Jenner has also made proposals for new train interiors. We all adore Eurostar, but new interiors, indeed, new trains, will not arrive a moment too soon.
The original Eurostar interior was derived from the TGV Atlantique of 1986. The man responsible was Roger Tallon (1929-2011), France's outstanding independent design consultant, whose major client was SNCF.
Tallon was succeeded as a creative influence by Philippe Starck, whose distinctive queasy signature is on the existing Eurostar lounges. If ever it were necessary to prove that design is a matter of passing fashion rather than of inflexible philosophical absolutes, you need look no further than Monsieur Starck. Although he began work on Eurostar only at the beginning of the 21st century, his sensibility is inextricably of the Eighties.
Christopher Jenner's proposals for the new Eurostar check-ins are softer, looking perhaps as if the client were a posh Gulf hotel. Jenner refers to Gothic and Art Nouveau as inspiration. If this is considered appropriate for a sophisticated transport system, then we know all the precepts of modernism are baloney. But I guess we knew that anyway.
The lounges we do not yet know about, but a hint of what's to come may be derived from Jenner's work on the Penhaligon's perfume store on Regent Street. There are no terms in the art-historical vocabulary to describe what Jenner has done here, but it is certainly very colourful and busy.
If Jenner's proposals for the train interiors are realised, those of you in Business Premier will be sitting in organically sculpted shells, similar to some airlines' first class. And, if the computer-generated images are anything to go by, you will also be sitting on studded yellow leather.

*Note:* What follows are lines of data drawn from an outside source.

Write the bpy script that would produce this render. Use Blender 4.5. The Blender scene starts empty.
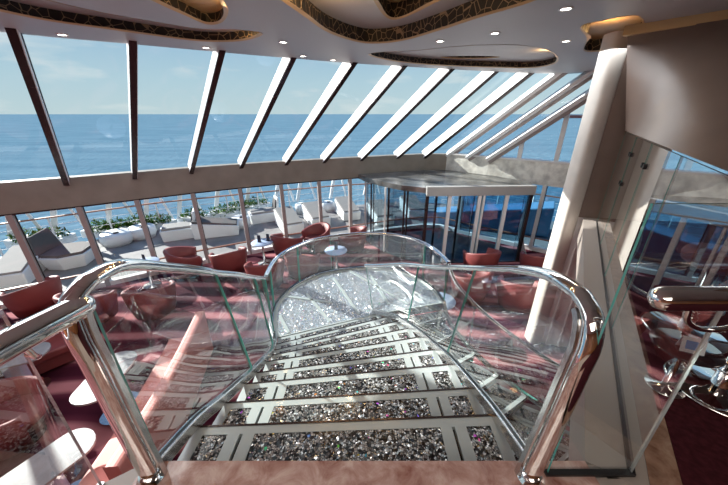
import bpy, math, random
from mathutils import Vector as V, Matrix
from mathutils.geometry import tessellate_polygon
random.seed(7)
sc = bpy.context.scene
COL = sc.collection
R = math.radians

# ------------------------------------------------------------------ camera
F = 300.0; TH = math.atan(128.5/F); CC, SS = math.cos(TH), math.sin(TH); H = 1.65
CZ = 2.71   # ceiling height
def ray(px, py):
    a = (px-364)/F; b = -(py-242.5)/F
    return a, CC+SS*b, -SS+CC*b
def atz(px, py, z):
    r = ray(px, py); t = (z-H)/r[2]
    return (r[0]*t, r[1]*t)
cd = bpy.data.cameras.new('camera'); cam = bpy.data.objects.new('camera', cd); COL.objects.link(cam)
cam.location = (0, 0, H); cam.rotation_euler = (R(90)-TH, 0, 0)
cd.sensor_width = 36; cd.lens = 36*F/728; cd.clip_start = .03; cd.clip_end = 60000
sc.camera = cam

# ------------------------------------------------------------------ materials
MATS = {}
def nodes(m):
    m.use_nodes = True
    nt = m.node_tree
    return nt, nt.nodes, nt.links
def pbr(name, col, rough=.5, metal=0., coat=0., spec=.5, noise=0., nscale=8., bump=0., bscale=40., emis=None, estr=0., c2=None):
    m = bpy.data.materials.new(name); nt, N, L = nodes(m)
    b = N['Principled BSDF']
    b.inputs['Base Color'].default_value = (*col, 1); b.inputs['Roughness'].default_value = rough
    b.inputs['Metallic'].default_value = metal; b.inputs['Coat Weight'].default_value = coat
    b.inputs['Coat Roughness'].default_value = .04
    b.inputs['Specular IOR Level'].default_value = spec
    tc = N.new('ShaderNodeTexCoord')
    if noise or c2:
        t = N.new('ShaderNodeTexNoise'); t.inputs['Scale'].default_value = nscale; t.inputs['Detail'].default_value = 6
        r = N.new('ShaderNodeValToRGB'); r.color_ramp.elements[0].position = .35; r.color_ramp.elements[1].position = .65
        a = tuple(max(0, c*(1-noise)) for c in col); d = c2 or tuple(min(1, c*(1+noise)) for c in col)
        r.color_ramp.elements[0].color = (*a, 1); r.color_ramp.elements[1].color = (*d, 1)
        L.new(tc.outputs['Object'], t.inputs['Vector']); L.new(t.outputs['Fac'], r.inputs['Fac']); L.new(r.outputs['Color'], b.inputs['Base Color'])
    if bump:
        t = N.new('ShaderNodeTexNoise'); t.inputs['Scale'].default_value = bscale; t.inputs['Detail'].default_value = 4
        bp = N.new('ShaderNodeBump'); bp.inputs['Strength'].default_value = bump; bp.inputs['Distance'].default_value = .02
        L.new(tc.outputs['Object'], t.inputs['Vector']); L.new(t.outputs['Fac'], bp.inputs['Height']); L.new(bp.outputs['Normal'], b.inputs['Normal'])
    if emis:
        b.inputs['Emission Color'].default_value = (*emis, 1); b.inputs['Emission Strength'].default_value = estr
    MATS[name] = m; return m
def glass(name, tint, refl=1.0, ior=.08, rough=0.0):
    """thin architectural pane: clear transmission mixed with a Fresnel mirror"""
    m = bpy.data.materials.new(name); nt, N, L = nodes(m)
    N.remove(N['Principled BSDF']); out = N['Material Output']
    tr = N.new('ShaderNodeBsdfTransparent'); tr.inputs['Color'].default_value = (*tint, 1)
    gl = N.new('ShaderNodeBsdfGlossy'); gl.inputs['Roughness'].default_value = rough; gl.inputs['Color'].default_value = (refl, refl, refl, 1)
    ge = N.new('ShaderNodeNewGeometry'); dt = N.new('ShaderNodeVectorMath'); dt.operation = 'DOT_PRODUCT'
    L.new(ge.outputs['Normal'], dt.inputs[0]); L.new(ge.outputs['Incoming'], dt.inputs[1])
    def mth(op, a, b=None):
        q = N.new('ShaderNodeMath'); q.operation = op; q.use_clamp = False
        if hasattr(a, 'links'): L.new(a, q.inputs[0])
        else: q.inputs[0].default_value = a
        if b is not None:
            if hasattr(b, 'links'): L.new(b, q.inputs[1])
            else: q.inputs[1].default_value = b
        return q.outputs[0]
    ab = mth('ABSOLUTE', dt.outputs['Value']); f5 = mth('POWER', mth('SUBTRACT', 1.0, ab), 5.0)
    f0 = ior
    fac = mth('ADD', mth('MULTIPLY', f5, 1-f0), f0)
    mx = N.new('ShaderNodeMixShader')
    L.new(fac, mx.inputs[0]); L.new(tr.outputs[0], mx.inputs[1]); L.new(gl.outputs[0], mx.inputs[2]); L.new(mx.outputs[0], out.inputs[0])
    MATS[name] = m; return m

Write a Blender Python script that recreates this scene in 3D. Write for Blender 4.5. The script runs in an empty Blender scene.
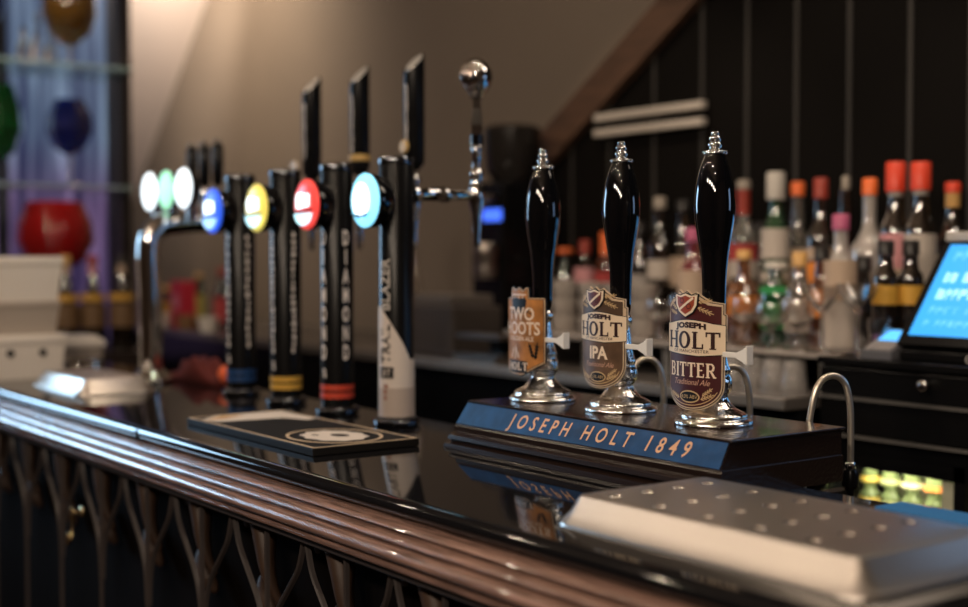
import bpy, bmesh, math, random
from mathutils import Vector, Matrix
random.seed(7)
PI = math.pi
S = bpy.context.scene
COL = S.collection
R = math.radians

# ------------------------------------------------------------------ camera
FPX = 1300.0
HC = 1.39
YAW = R(36.2)
PITCH = math.atan(46.5 / FPX)
cd = bpy.data.cameras.new('camera'); cam = bpy.data.objects.new('camera', cd); COL.objects.link(cam)
Fh = Vector((-math.cos(YAW), math.sin(YAW), 0)); RT = Vector((math.sin(YAW), math.cos(YAW), 0))
FW = Fh * math.cos(PITCH) + Vector((0, 0, -math.sin(PITCH))); UP = RT.cross(FW)
m = Matrix((RT, UP, -FW)).transposed().to_4x4(); m.translation = Vector((0, 0, HC))
cam.matrix_world = m
cd.sensor_width = 36; cd.lens = FPX / 968 * 36; cd.clip_start = 0.05
cd.dof.use_dof = True; cd.dof.focus_distance = 1.73; cd.dof.aperture_fstop = 1.9
S.camera = cam

# ------------------------------------------------------------------ world, exposure
S.view_settings.view_transform = 'Standard'; S.view_settings.look = 'None'
S.view_settings.gamma = 1; S.view_settings.exposure = 0.22; S.view_settings.use_curve_mapping = False
w = bpy.data.worlds.new('world'); S.world = w; w.use_nodes = True
w.node_tree.nodes['Background'].inputs[0].default_value = (0.5, 0.42, 0.36, 1)
w.node_tree.nodes['Background'].inputs[1].default_value = 0.012

# ------------------------------------------------------------------ lights (ceiling spots and pendant bulbs, daylight, added fills)
def lamp(kind, loc, power, col=(1, .78, .56), size=.03, target=None, name='ceiling_lamp', angle=90, sy=None, blend=.5, spread=180):
    l = bpy.data.lights.new(name, kind); l.energy = power; l.color = col
    if kind == 'AREA':
        l.size = size
        l.spread = R(spread)
        if sy: l.shape = 'RECTANGLE'; l.size_y = sy
    else: l.shadow_soft_size = size
    if kind == 'SPOT': l.spot_size = R(angle); l.spot_blend = blend
    o = bpy.data.objects.new(name, l); COL.objects.link(o); o.location = loc
    if target is not None:
        o.rotation_euler = (Vector(target) - Vector(loc)).to_track_quat('-Z', 'Y').to_euler()
    return o
WARM = (1, .80, .60)
# small bulbs over the customers' side of the bar, out of the frame
for x in (-3.6, -3.0, -2.4, -1.8, -1.2, -0.6, 0.0):
    lamp('POINT', (x, 0.1, 2.5), 5, WARM, .014, name='pendant_bulb')
# small spots over the bar top
for x in (-3.1, -2.5, -1.9, -1.3, -.7):
    lamp('SPOT', (x, 1.3, 2.8), 9, WARM, .014, (x, 1.15, 1.1), angle=85)
# row of spots over the back bar bottles
for x in (-2.5, -1.9, -1.25):
    lamp('SPOT', (x, 1.5, 2.8), 22, WARM, .014, (x, 2.2, 1.2), angle=60)
# wash on the plaster and the sloped ceiling
lamp('SPOT', (-4.75, 1.7, 2.9), 55, WARM, .05, (-5.0, 2.5, 2.2), angle=120, blend=1)
lamp('SPOT', (-4.7, 2.15, 2.9), 115, (1, .86, .72), .04, (-6.0, 2.15, 2.0), angle=70, blend=1)  # unseen spot added to brighten the slope
# warm room light from the customers' side, behind the camera
for x in (-1.3, -.6, .1, .8, 1.5):
    lamp('AREA', (x, -1.4, 2.6), 8.5, (1, .81, .63), .16, (-1.4, 1.2, 1.1), name='room_light')
lamp('AREA', (-.75, 2.2, 2.75), 7, (1, .84, .68), .5, (-.85, 1.0, 1.1), name='tray_fill', sy=.9)  # unseen fill added to brighten the near drip tray
# cool daylight from the end windows
lamp('AREA', (-4.85, 0.1, 1.75), 4.6, (.45, .72, 1), .8, (-2.2, .55, .95), sy=1.0, name='daylight', spread=65)
lamp('AREA', (-.2, 2.25, 1.6), .22, (.4, .62, 1), .3, (-1.2, 1.2, 1.4), sy=.4, name='cool_rim_fill', spread=80)  # unseen blue fill added for the rims of the pump handles

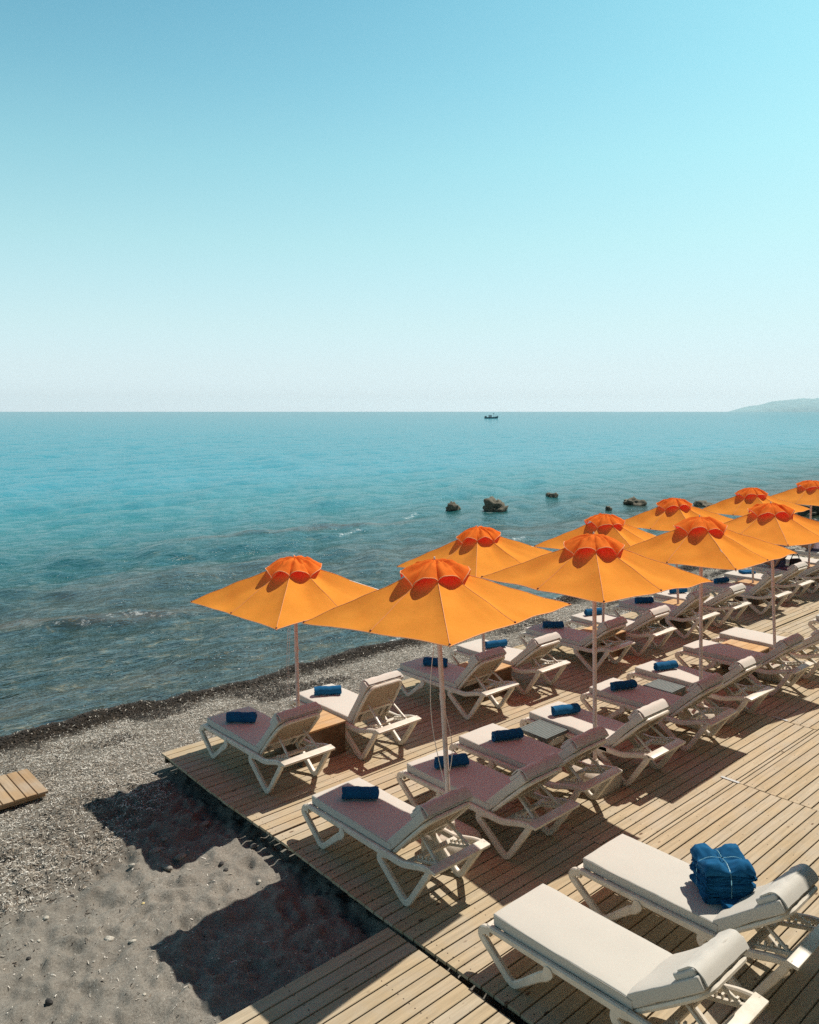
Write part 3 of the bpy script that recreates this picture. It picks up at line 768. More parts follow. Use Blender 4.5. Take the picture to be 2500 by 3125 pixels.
nt.links.new(ramp(nt, nh.outputs['Fac'], [(0.35, (0.17, 0.34, 0.40)), (0.65, (0.25, 0.42, 0.46))]), b.inputs['Base Color']); b.inputs['Roughness'].default_value = 1  # distance haze is put into the hill colour as pale blue
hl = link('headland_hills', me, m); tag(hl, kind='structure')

# ------------------------------------------------------------------ fishing boat far out
def make_boat(x, y, rz):
    root = empty('fishing_boat', (x, y, SEA_Z), rz)
    tag(root, 'small dark fishing boat with a cabin and masts, alone near the horizon', 'boat')
    mh, nt, b = mat('boat_hull'); b.inputs['Base Color'].default_value = (0.03, 0.09, 0.11, 1); b.inputs['Roughness'].default_value = 0.5
    mw, nt, b = mat('boat_white'); b.inputs['Base Color'].default_value = (0.5, 0.53, 0.55, 1); b.inputs['Roughness'].default_value = 0.5
    md, nt, b = mat('boat_dark'); b.inputs['Base Color'].default_value = (0.03, 0.04, 0.05, 1); b.inputs['Roughness'].default_value = 0.5
    bm = bmesh.new(); L = 4.7; secs = []
    for k in range(13):
        t = k / 12; xx = -L + 2 * L * t
        wd = 1.45 * (math.sin(PI * min(1, 0.25 + 0.75 * (1 - t))) ** 0.6 if t > 0.3 else 0.92 + 0.08 * t / 0.3) if t < 1 else 0.02
        wd = 1.45 * (1 - max(0, (t - 0.45) / 0.55) ** 2.2) * (0.85 + 0.15 * min(1, t * 4)); wd = max(wd, 0.03)
        sheer = 0.95 + 0.75 * max(0, (t - 0.55) / 0.45) ** 2 + 0.12 * max(0, (0.2 - t) / 0.2)
        secs.append([bm.verts.new((xx + (0.5 if t == 1 else 0) * (zq / 1.6), yq * wd, zq)) for yq, zq in ((-1, sheer), (-0.95, 0.4), (-0.6, -0.3), (0, -0.5), (0.6, -0.3), (0.95, 0.4), (1, sheer), (0.9, sheer - 0.15), (0, sheer - 0.2), (-0.9, sheer - 0.15))])
    for s0, s1 in zip(secs, secs[1:]):
        for k in range(10): bm.faces.new((s0[k], s0[(k + 1) % 10], s1[(k + 1) % 10], s1[k]))
    bm.faces.new(secs[0][::-1]); bm.faces.new(secs[-1])
    from_bm('hull', bm, mh, root)
    bm = bmesh.new(); bm_box(bm, (-0.7, 0, 1.55), (1.1, 0.8, 0.75), None, 0.08)
    cb = from_bm('cabin', bm, mw, root, False)
    for xx in (-1.25, -0.6, 0.05):
        bm = bmesh.new(); bm_box(bm, (xx, -0.803, 1.75), (0.2, 0.012, 0.24)); from_bm('window', bm, md, cb, False)
    bm = bmesh.new(); bm_box(bm, (-0.8, 0, 2.36), (1.45, 0.98, 0.06), None, 0.02); from_bm('roof', bm, md, root, False)
    for xx, hh in ((-3.7, 2.7), (3.3, 2.4), (4.5, 2.6), (1.9, 3.6)):
        bm = bmesh.new(); bm_tube(bm, [(xx, 0, 0.7), (xx + 0.12, 0, hh)], [0.11, 0.06], 8); from_bm('mast', bm, md, root)
    bm = bmesh.new(); bm_box(bm, (1.75, 0, 3.3), (0.45, 0.05, 0.22), Matrix.Rotation(0.35, 3, 'Y')); from_bm('flag', bm, md, root, False)
    bm = bmesh.new(); bm_box(bm, (-3.9, 0, 1.35), (0.7, 0.7, 0.35), None, 0.08); from_bm('net_heap', bm, mh, root)
    return root
make_boat(422, 381, R(47.9 - 90 + 4))

# ------------------------------------------------------------------ sun lounger (origin: floor between the rear feet, +y to the foot end)
HW = 0.325
PIV = (0.0, 0.25, 0.345)
def seat_warp(p):
    q = p.copy()
    if p.z > 0:
        q.z += 0.006 * (1 - (p.x / 0.31) ** 2) + 0.0025 * math.sin(p.y * 9 + p.x * 4) * math.cos(p.x * 7)
    return q
def make_lounger():
    root = empty('sun_lounger')
    rs = M['resin']
    for s in (-1, 1):
        x = s * HW
        bm = bmesh.new()
        bm_bar(bm, [(1.47, 0.30), (1.54, 0.30), (1.575, 0.245), (1.285, 0.032), (1.235, 0.018), (1.19, 0.05), (0.985, 0.215), (0.93, 0.245), (0.90, 0.315)], x, 0.044, [0.07, 0.062, 0.064, 0.066, 0.058, 0.054, 0.056, 0.07, 0.08], 0.20, 0.045)
        from_bm('leg', bm, rs, root)
        bm = bmesh.new()
        bm_bar(bm, [(0.26, 0.335), (0.34, 0.325), (0.375, 0.265), (0.055, 0.035), (0.005, 0.018), (-0.04, 0.055), (-0.255, 0.365), (-0.27, 0.41)], x, 0.044, [0.072, 0.07, 0.07, 0.068, 0.058, 0.054, 0.058, 0.062], 0.20, 0.045)
        from_bm('leg', bm, rs, root)
        bm = bmesh.new()
        bm_bar(bm, [(1.50, 0.325), (0.30, 0.335), (0.06, 0.335), (-0.20, 0.412), (-0.315, 0.424)], x, 0.044, [0.05, 0.060, 0.060, 0.062, 0.062, 0.066, 0.058, 0.05], 0.25, 0.06)
        from_bm('side_rail', bm, rs, root)
        # cup where the front leg meets the rail
        bm = bmesh.new(); g = bmesh.ops.create_cone(bm, cap_ends=True, segments=16, radius1=0.042, radius2=0.036, depth=0.06)
        for v in bm.verts: v.co = Matrix.Rotation(PI / 2, 3, 'Y') @ v.co + Vector((x, 0.905, 0.29))
        from_bm('leg_joint', bm, rs, root)
    bm = bmesh.new()
    bm_box(bm, (0, -0.315, 0.432), (HW + 0.022, 0.048, 0.014), Matrix.Rotation(0.16, 3, 'X'), 0.006, 2)
    bm_box(bm, (0, -0.275, 0.415), (HW, 0.008, 0.022))
    cbr = from_bm('crossbar', bm, rs, root)
    bm = bmesh.new()                                   # wheel axle plate and toothed rack under the back
    for s in (-1, 1): bm_box(bm, (s * 0.20, -0.13, 0.385), (0.016, 0.17, 0.014), Matrix.Rotation(-0.28, 3, 'X'), 0.004)
    for k in range(5): bm_box(bm, (-0.20, -0.02 - k * 0.05, 0.375 + k * 0.0145 + 0.012), (0.014, 0.008, 0.012))
    for k in range(5): bm_box(bm, (0.20, -0.02 - k * 0.05, 0.375 + k * 0.0145 + 0.012), (0.014, 0.008, 0.012))
    bm_box(bm, (0, 0.03, 0.345), (HW, 0.03, 0.014), None, 0.004)
    from_bm('rack', bm, rs, root)
    bm = bmesh.new()                                   # seat slats
    for k in range(9): bm_box(bm, (0, 0.36 + k * 0.137, 0.333), (HW - 0.02, 0.05, 0.009), None, 0.003)
    bm_box(bm, (0, 1.50, 0.318), (HW, 0.022, 0.026), None, 0.008)
    from_bm('seat_slats', bm, rs, root)
    bm = rbox_bm((0.305, 0.612, 0.043), 0.011, (8, 14, 1), seat_warp)
    for v in bm.verts: v.co += Vector((0, 0.858, 0.388))
    st = from_bm('seat_mattress', bm, M['mattress'], root, True, 0)
    bm = bmesh.new()                                   # piping along the top seam of the cushion
    cc = [(-0.303, 0.25), (0.303, 0.25), (0.303, 1.467), (-0.303, 1.467), (-0.303, 0.25)]
    for a_, b_ in zip(cc, cc[1:]): bm_tube(bm, [(a_[0], a_[1], 0.424), (b_[0], b_[1], 0.424)], 0.0032, 5)
    from_bm('piping', bm, M['mattress'], st)
    # back assembly in pivot space: +y' runs up the back, +z' is the side one leans on
    bk = []
    def bwarp(p):
        q = p.copy()
        if p.z > 0: q.z += 0.006 * (1 - (p.x / 0.31) ** 2) + 0.003 * math.sin(p.y * 14 + p.x * 6)
        return q
    bm = rbox_bm((0.302, 0.315, 0.042), 0.011, (8, 8, 1), bwarp)
    for v in bm.verts: v.co += Vector((0, 0.335, 0.060))
    bk.append(from_bm('back_mattress', bm, M['mattress'], root, True, 0))
    bm = bmesh.new()                                   # moulded loop frame behind the cushion
    loop = [(-0.27, 0.0), (-0.285, 0.30), (-0.275, 0.56), (-0.22, 0.635), (0.22, 0.635), (0.275, 0.56), (0.285, 0.30), (0.27, 0.0)]
    P3 = [Vector((p.x, p.y, -0.005)) for p in smooth_path(loop, 0.07, 4)]
    bm_tube(bm, P3, 0.021, 8)
    bm_box(bm, (0, 0.20, -0.004), (0.27, 0.022, 0.012), None, 0.005)
    for s in (-1, 1): bm_box(bm, (s * 0.165, 0.11, -0.004), (0.014, 0.10, 0.010), None, 0.003)
    bk.append(from_bm('back_frame', bm, rs, root))
    bm = bmesh.new(); bm_box(bm, (0, 0.40, 0.006), (0.262, 0.205, 0.006), None, 0.003)
    bk.append(from_bm('back_panel', bm, M['panel'], root, False))
    def pw(p):
        q = p.copy(); q.z += 0.012 * (1 - (p.x / 0.28) ** 2) * (1 if p.z > 0 else 0) + 0.005 * math.sin(p.x * 18) * (1 if p.z > 0 else 0.3)
        q.y += 0.006 * math.sin(p.x * 11)
        return q
    bm = rbox_bm((0.285, 0.092, 0.021), 0.016, (10, 4, 1), pw)
    for v in bm.verts: v.co += Vector((0.0, 0.546, 0.121))
    pil = from_bm('pillow', bm, M['pillow'], root, True, 0); bk.append(pil)
    bm = bmesh.new()                                   # flap that hooks the pillow over the top of the back
    prof = [(0.50, 0.150), (0.595, 0.152), (0.640, 0.138), (0.658, 0.108), (0.661, 0.07), (0.660, 0.035)]
    pr_ = smooth_path(prof, 0.018, 3); nx_ = 10; ringso = []; ringsi = []
    for i_, p in enumerate(pr_):
        t = (pr_[min(i_ + 1, len(pr_) - 1)] - pr_[max(i_ - 1, 0)]).normalized(); nn_ = Vector((t.y, -t.x)) * -1
        ro = []; ri = []
        for k in range(nx_ + 1):
            xx = -0.272 + 0.544 * k / nx_; wv = 0.004 * math.sin(k * 1.9 + i_ * 0.5)
            ro.append(bm.verts.new((xx, p.x + nn_.x * (0.006 + wv), p.y + nn_.y * (0.006 + wv)))); ri.append(bm.verts.new((xx, p.x - nn_.x * 0.004, p.y - nn_.y * 0.004)))
        ringso.append(ro); ringsi.append(ri)
    for S in (ringso, ringsi):
        for a_, b_ in zip(S, S[1:]):
            for k in range(nx_): bm.faces.new((a_[k], a_[k + 1], b_[k + 1], b_[k]))
    for (o0, i0), (o1, i1) in zip(zip(ringso, ringsi), zip(ringso[1:], ringsi[1:])):
        bm.faces.new((o0[0], o1[0], i1[0], i0[0])); bm.faces.new((o0[-1], o1[-1], i1[-1], i0[-1]))
    for o0, i0 in ((ringso[0], ringsi[0]), (ringso[-1], ringsi[-1])):
        for k in range(nx_): bm.faces.new((o0[k], o0[k + 1], i0[k + 1], i0[k]))
    fl = from_bm('pillow_flap', bm, M['pillow'], pil, True, 60)
    for o in bk: o['_back'] = 1
    for s in (-1, 1):                                   # struts propping the back on the rack; unit length along z
        bm = bmesh.new(); bm_box(bm, (0, 0, 0.5), (0.013, 0.011, 0.5), None, 0.003)
        o = from_bm('strut', bm, rs, root, False); o['_strut'] = s
    return root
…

And as for the view, this will be fashionably immersive since you will have double height fenestration. My own suspicion is that, at 300km/h, the agoraphobic experience here will be not at all conducive to rest.
But what do I know? Wherever you look, there's a new sensibility in interior design. Hotelier Ian Schrager popularised minimalism (once an arcane art-world descriptor), then dumped it last year when he opened the London Edition hotel where the style is a sort of turbo-clutter. Eurostar shows this is a curious and exciting moment in design. And a disturbing one for those of us brought up on the old religion. Today, it seems, excess is more.